Esta última dimensión testimonial es la predominante en Lo puro y lo impuro. Colette, por su propia voz y con su propio nombre, dibuja un calidoscopio de ambientes y, sobre todo, una galería de personajes que ilustran un universo de transgresión cuyo referente más inmediato nos llevaría hasta Gide o Proust pero que no es más que herencia del decadentismo ya plasmado en 1884 por Huysmans en á rebours. Todos los personajes de Colette, algunos citados por su propio nombre como su amante la actriz Marguerite Moreno o la escritora Renée Vivien, otros velados tras sucintos seudónimos como madame Charlotte, la Chevalière, Amalia X. o Lucienne, parecen epígonos reales, de Jean Floressas Des Esseintes, y son como él unos verdaderos "idólatras de lo artificial". Unas veces es el escenario el que nos pone en contacto con semejantes figuras; así al comienzo de esta narración, empedrada de muy jugosos diálogos, que trascurre en un fumadero de opio parisino. Pero en otros casos todo el capítulo está centrado en un protagonista singular, como sucede con Puline Tarn que intentó reencarnar a Safo en el París de principios de siglo.
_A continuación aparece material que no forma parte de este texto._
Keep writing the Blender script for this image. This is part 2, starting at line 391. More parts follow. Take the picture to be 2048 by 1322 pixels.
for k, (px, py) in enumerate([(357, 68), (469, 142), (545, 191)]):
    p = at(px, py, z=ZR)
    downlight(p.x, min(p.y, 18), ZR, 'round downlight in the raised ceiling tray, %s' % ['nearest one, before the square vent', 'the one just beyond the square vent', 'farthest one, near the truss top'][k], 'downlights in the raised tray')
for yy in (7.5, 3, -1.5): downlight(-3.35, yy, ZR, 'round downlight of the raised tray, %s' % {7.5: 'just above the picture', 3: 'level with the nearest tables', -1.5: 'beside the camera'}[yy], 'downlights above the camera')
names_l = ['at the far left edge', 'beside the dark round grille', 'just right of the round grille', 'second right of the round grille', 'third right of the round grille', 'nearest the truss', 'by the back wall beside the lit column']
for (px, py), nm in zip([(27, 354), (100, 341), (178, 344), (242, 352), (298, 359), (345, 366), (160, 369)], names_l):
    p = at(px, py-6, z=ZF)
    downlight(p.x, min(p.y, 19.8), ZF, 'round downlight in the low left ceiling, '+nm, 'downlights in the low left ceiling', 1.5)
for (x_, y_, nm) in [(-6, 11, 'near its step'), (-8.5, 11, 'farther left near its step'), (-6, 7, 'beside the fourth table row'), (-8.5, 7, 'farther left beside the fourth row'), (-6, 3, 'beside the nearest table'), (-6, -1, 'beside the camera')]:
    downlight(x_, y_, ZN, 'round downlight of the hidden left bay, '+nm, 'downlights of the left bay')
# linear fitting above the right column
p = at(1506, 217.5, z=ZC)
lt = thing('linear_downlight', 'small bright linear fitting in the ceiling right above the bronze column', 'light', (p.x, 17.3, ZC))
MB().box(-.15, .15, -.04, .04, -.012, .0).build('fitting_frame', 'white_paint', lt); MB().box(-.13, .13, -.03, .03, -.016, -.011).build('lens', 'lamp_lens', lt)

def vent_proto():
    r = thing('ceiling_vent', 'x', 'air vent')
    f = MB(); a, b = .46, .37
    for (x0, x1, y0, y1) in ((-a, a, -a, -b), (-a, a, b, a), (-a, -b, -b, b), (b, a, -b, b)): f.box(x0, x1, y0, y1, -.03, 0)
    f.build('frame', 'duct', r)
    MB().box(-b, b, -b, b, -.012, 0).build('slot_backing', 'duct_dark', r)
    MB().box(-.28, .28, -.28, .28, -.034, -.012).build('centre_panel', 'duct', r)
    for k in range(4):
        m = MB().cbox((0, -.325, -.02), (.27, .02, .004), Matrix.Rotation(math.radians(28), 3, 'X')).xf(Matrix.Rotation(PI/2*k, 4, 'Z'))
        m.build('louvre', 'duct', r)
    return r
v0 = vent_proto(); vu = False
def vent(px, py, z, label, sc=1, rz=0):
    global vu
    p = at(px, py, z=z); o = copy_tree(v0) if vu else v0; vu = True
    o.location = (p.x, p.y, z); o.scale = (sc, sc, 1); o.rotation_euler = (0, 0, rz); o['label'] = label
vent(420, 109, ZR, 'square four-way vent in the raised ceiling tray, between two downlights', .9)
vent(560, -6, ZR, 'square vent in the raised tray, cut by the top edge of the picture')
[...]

Colette dedica también unas páginas magníficas al tema de un Don Juan misógino sobre el que, a raíz de una experiencia concreta con un casanova de carne y hueso, se propone escribir una pieza teatral, y son extraordinarias las que dedica a "una pareja de mujeres enamoradas", las legendarias "Ladies of Llangollen", Eleanor Butler y Sarah Ponsonby, que escandalizaron a la sociedad dieciochesca retirándose de por vida para compartir un amor que evolucionó del placer físico juvenil a una paradójica forma de virginal pureza. Porque para Colette, en términos que no dejan de resultar sorprendentes, "el libertinaje sáfico es el único inaceptable" (p. 102). Todo lo que en ella es reconocimiento admirativo de la relación homosexual entre hombres se torna reticencia hacia la mujer andrógina. En todo caso, Lo puro y lo impuro suple los alardes imaginativos con su descriptivismo característico, dotado de una sensibilidad minuciosa que hace cierta esta autodefinición del propio libro: "una contribución personal al tesoro del conocimiento de los sentidos" (p. 60). Y también confirma aquella otra paradoja con la que Cocteau definía a Colette: en ella la inocencia nace de su incapacidad para distinguir el bien del mal.